Most new California cuisine consists of updated comfort food; sumptuous, familiar, generous and rarely all that challenging. It’s the food equivalent of a big, warm hug from an aunt in sensible shoes and strong perfume. Open since 1995 and operating under the guidance of executive Chef Melinda Randolph, 2223 stands out from a sea of mediocre Castro eateries with its spot-on left coast menu. With the autumn leaves swirling and Halloween in the Castro looming, this neighborhood bistro is ripe for a visit.

On a recent stop at 2223, the limey mojito ($8.25) was tart going on -- mouth-puckering rather than refreshing. Luckily, that pucker got filled with the Thai Chicken Spring Rolls ($9.50), which were crunchy, delightful, fried and covered with shredded carrot, watercress and cucumber. The sweet chili sauce on the bottom kept the whole dish from devolving into a vehicle for ketchup. In pursuit of green vegetables and health, the Organic Seasonal Greens ($7) with goat cheese, pickled beets, pinenuts and balsamic vinaigrette was a classic -- simple and satisfying.

We ordered the Jezebel Pinot Noir 2005 ($40) to go with the entrees. As our attentive server promised, the wine “opened up” after a few minutes, smoothing out around the edges, rather like us after drinking it. The Balsamic-Glazed Double Cut Pork Chop ($22) was a grand affair, thick and smothered in a gorgonzola sauce that was initially surprising but quickly became satisfying. Alone, the meat was generous and interesting, but the addition of rosemary polenta covered in fresh arugula, grilled nectarines and fig compote made the plate quite large. We wondered if we were equal to the task of eating all this. We were.

In true California form, all the meats and seafoods are hormone and antibiotic free. The Grilled All Natural Hanger Steak ($24) with mushroom bread pudding and Willey Farms spinach was superb. The spinach was fresh -- none of this tasteless hydroponic green stuff -- but hearty, flavorful and topped with a ripe roasted tomato. The steak itself was slightly chewy but it only served as a reminder to use those bicuspids and floss afterward like a good meat eater should.

One real drawback was the noise level. On previous weeknight visits it was not a problem, but on a crowded Saturday night the decibel level rose above a dull roar to the occasional full-throated scream. Not the place for whispering sweet nothings to your honey, but great for an adults-only birthday party; and there were at least two of those on the given Saturday night.

The other nit we have to pick is about pacing. The food came out too quickly; the entrees came out before we were done with the appetizers. On the other side of the coin, the crowd of diners here reflects the neighborhood: hip, gay, gay-friendly and visually appealing.

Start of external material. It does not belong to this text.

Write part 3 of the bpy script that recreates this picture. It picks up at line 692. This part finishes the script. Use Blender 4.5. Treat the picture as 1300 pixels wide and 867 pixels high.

Despite its reputation as being good to the last drop, the coffee mainly benefited from being hot, liquid and caffeinated. In the same course, the Frozen Chocolate Parfait ($8) was dense and rich, but the Oreo-ish bottom was bricklike so we skipped it, eating all of the artfully arranged raspberries and fudgy chocolate sauce instead. After all this, we waddled out, fortified for a night out, warm, slightly glazed and happily overindulged.